Ok, let’s get right to it. Here are some of the latest goings-on at the 2023 World Series of Poker. There have already been over two dozen bracelets awarded and there’s still over a month left in the festival. Poker overload.

Jason Simon is the last Gladiator standing

Jason Simon won Event #18, the inaugural $300 Gladiators of Poker, which was billed as the “most affordable” tournament in WSOP history. Still too rich for my blood, but yeah, compared to most other events, it is super affordable (and really, if I wanted to play in the Series, I could swing that).

The upshot of the Gladiator’s price is that it attracted 23,088 entries, making it the second-largest tournament in WSOP history. Simon, dubbed “The Chisler” for how his opponents viewed his tactics, was fourth out of 14 going into the final day. The half-million-dollar first prize was by far the biggest of his career.

“It was awesome,” Simon said of his vibrant rail in his post-game interview. “Having your friends here with you, cheering for you in the all ins, it definitely helps.”

Omaha Hi-Lo Championship final table is intimidating

Event #25: $10,000 Omaha Hi-Lo 8 or Better Championship was supposed to get down to five players by the end of Monday’s action, but as happens sometimes, the plan didn’t exactly go to form. Instead, seven players return Tuesday to finish things up.

And it’s a hell of a final table. Ben Lamb, the chip leader, is looking for his second bracelet. Luis Velador is gunning for his third. Brad Ruben is competing for his fifth, Johannes Becker, his second. Robert Yass and James Chen are both trying to win their first.

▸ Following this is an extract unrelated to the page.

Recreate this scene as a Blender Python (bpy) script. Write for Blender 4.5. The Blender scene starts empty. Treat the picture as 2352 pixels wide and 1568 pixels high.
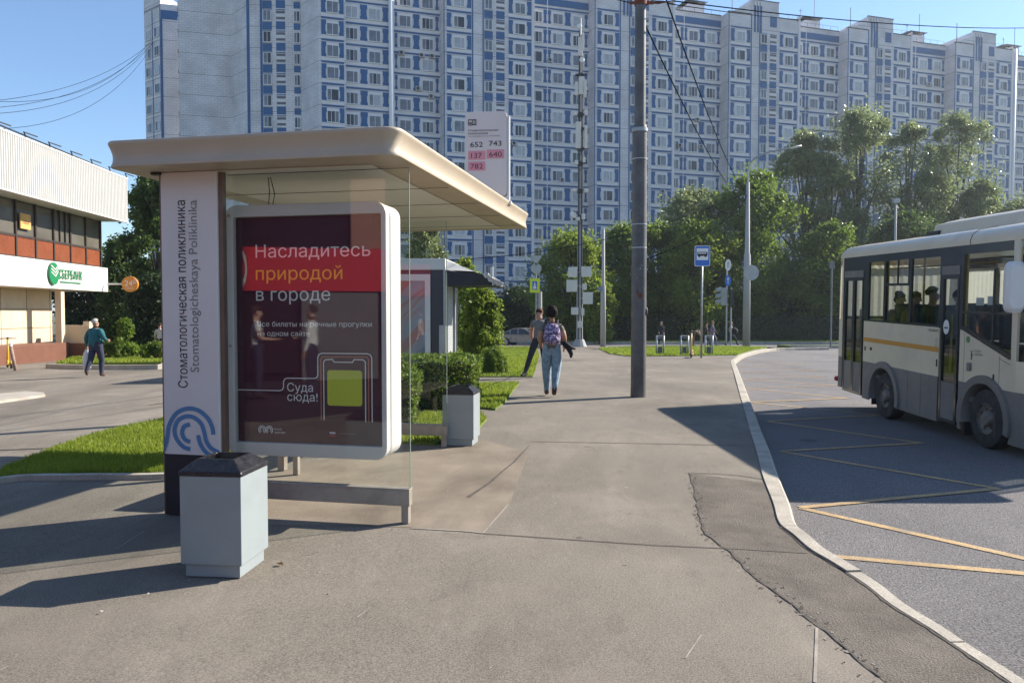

And then there is Erik Seidel, who, with a win, would pull into a tie with Johnny Chan, Phil Ivey, and Doyle Brunson for second all-time with ten WSOP gold bracelets.

Sometimes you just need sleep

Another tournament whose schedule had to be altered because eliminations did not happen as quickly as expected was Event #26: $800 No-Limit Hold’em Deepstack. It was actually supposed to end last night, but in a rare occurrence, tournament officials decided to pause it during heads-up play because Matthew Elsby and Renji Mao had already had a 14.5 hour day. It was time to get some rest.

Because it’s No-Limit Hold’em, the tournament could obviously end at any time, but as we have seen time and time again, heads-up play can go on a long time, so it made sense to postpone the rest of the match until Tuesday.

Mao went into heads-up with a 112 million to 78 million chip lead and actually expanded it fairly significantly right off the bat, but Elsby was able to double-up to stay within arm’s reach and by the time play was paused, he had actually flipped the tables. Elsby now leads 118.9 million to 71.1 million.

The winner will bank $402,588, while the runner-up will take $248,833.